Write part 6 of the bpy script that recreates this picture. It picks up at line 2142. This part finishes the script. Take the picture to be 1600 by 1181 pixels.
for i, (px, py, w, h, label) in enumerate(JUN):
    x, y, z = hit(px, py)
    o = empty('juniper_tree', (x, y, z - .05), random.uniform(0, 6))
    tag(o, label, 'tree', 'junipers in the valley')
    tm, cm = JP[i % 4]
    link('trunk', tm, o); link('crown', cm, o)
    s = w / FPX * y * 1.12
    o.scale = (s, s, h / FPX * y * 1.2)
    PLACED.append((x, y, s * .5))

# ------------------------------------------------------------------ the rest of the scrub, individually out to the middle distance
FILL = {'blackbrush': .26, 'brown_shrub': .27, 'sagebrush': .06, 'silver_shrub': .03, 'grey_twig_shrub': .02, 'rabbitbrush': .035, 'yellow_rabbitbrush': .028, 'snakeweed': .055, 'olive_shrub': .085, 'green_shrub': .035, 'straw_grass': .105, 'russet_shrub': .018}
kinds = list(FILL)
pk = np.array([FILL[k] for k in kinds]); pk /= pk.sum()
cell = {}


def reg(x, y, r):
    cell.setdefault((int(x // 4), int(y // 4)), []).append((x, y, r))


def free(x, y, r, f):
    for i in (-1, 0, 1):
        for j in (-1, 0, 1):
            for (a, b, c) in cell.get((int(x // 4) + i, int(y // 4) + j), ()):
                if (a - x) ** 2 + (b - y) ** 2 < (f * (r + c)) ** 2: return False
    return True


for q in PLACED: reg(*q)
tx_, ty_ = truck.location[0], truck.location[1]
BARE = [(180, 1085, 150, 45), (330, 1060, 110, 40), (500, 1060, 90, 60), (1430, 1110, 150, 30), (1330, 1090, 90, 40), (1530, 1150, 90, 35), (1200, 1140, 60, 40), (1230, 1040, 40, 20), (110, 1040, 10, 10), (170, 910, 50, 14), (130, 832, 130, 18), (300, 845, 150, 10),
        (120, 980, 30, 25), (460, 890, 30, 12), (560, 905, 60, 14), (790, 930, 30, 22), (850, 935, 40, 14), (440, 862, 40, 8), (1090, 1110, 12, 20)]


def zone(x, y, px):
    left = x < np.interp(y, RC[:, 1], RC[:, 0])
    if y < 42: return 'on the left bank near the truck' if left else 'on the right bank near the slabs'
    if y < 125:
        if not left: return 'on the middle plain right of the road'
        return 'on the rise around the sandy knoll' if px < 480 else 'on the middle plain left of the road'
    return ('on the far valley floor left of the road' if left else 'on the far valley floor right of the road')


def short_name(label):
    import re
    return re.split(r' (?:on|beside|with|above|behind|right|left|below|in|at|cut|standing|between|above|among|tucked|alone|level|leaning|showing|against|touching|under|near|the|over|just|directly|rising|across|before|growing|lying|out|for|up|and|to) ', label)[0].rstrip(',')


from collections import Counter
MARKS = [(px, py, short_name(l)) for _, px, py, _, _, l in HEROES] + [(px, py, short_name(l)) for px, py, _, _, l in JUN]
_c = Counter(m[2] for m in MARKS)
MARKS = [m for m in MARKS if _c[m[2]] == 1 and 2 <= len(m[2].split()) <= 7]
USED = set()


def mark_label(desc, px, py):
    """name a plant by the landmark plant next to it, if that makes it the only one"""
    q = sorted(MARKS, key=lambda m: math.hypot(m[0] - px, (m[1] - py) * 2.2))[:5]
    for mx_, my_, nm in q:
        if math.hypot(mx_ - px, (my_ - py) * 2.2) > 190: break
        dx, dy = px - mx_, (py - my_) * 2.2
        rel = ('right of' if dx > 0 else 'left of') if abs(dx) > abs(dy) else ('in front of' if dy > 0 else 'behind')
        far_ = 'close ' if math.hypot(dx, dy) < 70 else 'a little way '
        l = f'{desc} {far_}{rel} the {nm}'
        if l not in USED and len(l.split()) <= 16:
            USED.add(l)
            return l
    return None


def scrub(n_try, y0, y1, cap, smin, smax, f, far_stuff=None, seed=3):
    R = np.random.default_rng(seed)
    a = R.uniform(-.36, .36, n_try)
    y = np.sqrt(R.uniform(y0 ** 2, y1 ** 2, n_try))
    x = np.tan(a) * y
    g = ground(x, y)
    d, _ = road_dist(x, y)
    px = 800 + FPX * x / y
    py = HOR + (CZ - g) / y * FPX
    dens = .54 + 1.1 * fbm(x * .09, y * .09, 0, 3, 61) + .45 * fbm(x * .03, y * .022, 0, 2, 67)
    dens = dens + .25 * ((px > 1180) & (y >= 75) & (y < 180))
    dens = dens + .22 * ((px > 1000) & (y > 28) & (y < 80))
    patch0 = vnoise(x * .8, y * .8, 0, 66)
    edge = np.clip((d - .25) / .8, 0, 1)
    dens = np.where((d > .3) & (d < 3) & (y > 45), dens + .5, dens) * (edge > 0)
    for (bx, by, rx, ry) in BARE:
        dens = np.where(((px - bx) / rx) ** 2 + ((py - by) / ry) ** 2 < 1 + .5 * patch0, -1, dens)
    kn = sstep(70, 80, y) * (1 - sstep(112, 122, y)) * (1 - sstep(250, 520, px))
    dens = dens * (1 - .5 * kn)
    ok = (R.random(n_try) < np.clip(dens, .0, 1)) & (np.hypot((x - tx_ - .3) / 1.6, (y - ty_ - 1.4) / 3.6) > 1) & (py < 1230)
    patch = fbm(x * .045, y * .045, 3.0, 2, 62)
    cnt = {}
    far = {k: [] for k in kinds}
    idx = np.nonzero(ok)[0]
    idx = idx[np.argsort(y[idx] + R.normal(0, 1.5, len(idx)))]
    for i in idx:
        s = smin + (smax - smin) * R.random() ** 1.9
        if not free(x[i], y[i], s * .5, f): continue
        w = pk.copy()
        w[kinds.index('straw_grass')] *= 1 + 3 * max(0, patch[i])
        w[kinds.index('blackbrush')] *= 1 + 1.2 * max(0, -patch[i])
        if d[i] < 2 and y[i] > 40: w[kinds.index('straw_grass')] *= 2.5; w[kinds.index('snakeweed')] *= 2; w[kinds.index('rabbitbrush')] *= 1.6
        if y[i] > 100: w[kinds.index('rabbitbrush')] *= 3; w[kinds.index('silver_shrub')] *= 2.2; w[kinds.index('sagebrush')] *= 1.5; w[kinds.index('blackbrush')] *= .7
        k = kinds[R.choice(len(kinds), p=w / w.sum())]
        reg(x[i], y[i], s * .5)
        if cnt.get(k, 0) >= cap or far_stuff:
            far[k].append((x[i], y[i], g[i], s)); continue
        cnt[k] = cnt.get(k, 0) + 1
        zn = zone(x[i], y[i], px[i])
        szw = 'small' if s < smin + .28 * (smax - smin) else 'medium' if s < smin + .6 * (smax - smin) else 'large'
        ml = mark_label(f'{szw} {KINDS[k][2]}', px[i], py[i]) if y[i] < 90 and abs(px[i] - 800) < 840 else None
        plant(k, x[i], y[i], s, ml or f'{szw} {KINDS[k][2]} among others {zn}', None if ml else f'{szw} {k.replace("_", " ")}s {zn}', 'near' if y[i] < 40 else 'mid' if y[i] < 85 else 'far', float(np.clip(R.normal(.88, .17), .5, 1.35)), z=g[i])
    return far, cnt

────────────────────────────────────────

**Aim of the exercise**
Copy exactly the lines that run from the first line of the data to the line containing "PLACED.append((x, y, s * .5))", please, with both ends included and nothing else.

**Final answer**
Write part 6 of the bpy script that recreates this picture. It picks up at line 2142. This part finishes the script. Take the picture to be 1600 by 1181 pixels.
for i, (px, py, w, h, label) in enumerate(JUN):
    x, y, z = hit(px, py)
    o = empty('juniper_tree', (x, y, z - .05), random.uniform(0, 6))
    tag(o, label, 'tree', 'junipers in the valley')
    tm, cm = JP[i % 4]
    link('trunk', tm, o); link('crown', cm, o)
    s = w / FPX * y * 1.12
    o.scale = (s, s, h / FPX * y * 1.2)
    PLACED.append((x, y, s * .5))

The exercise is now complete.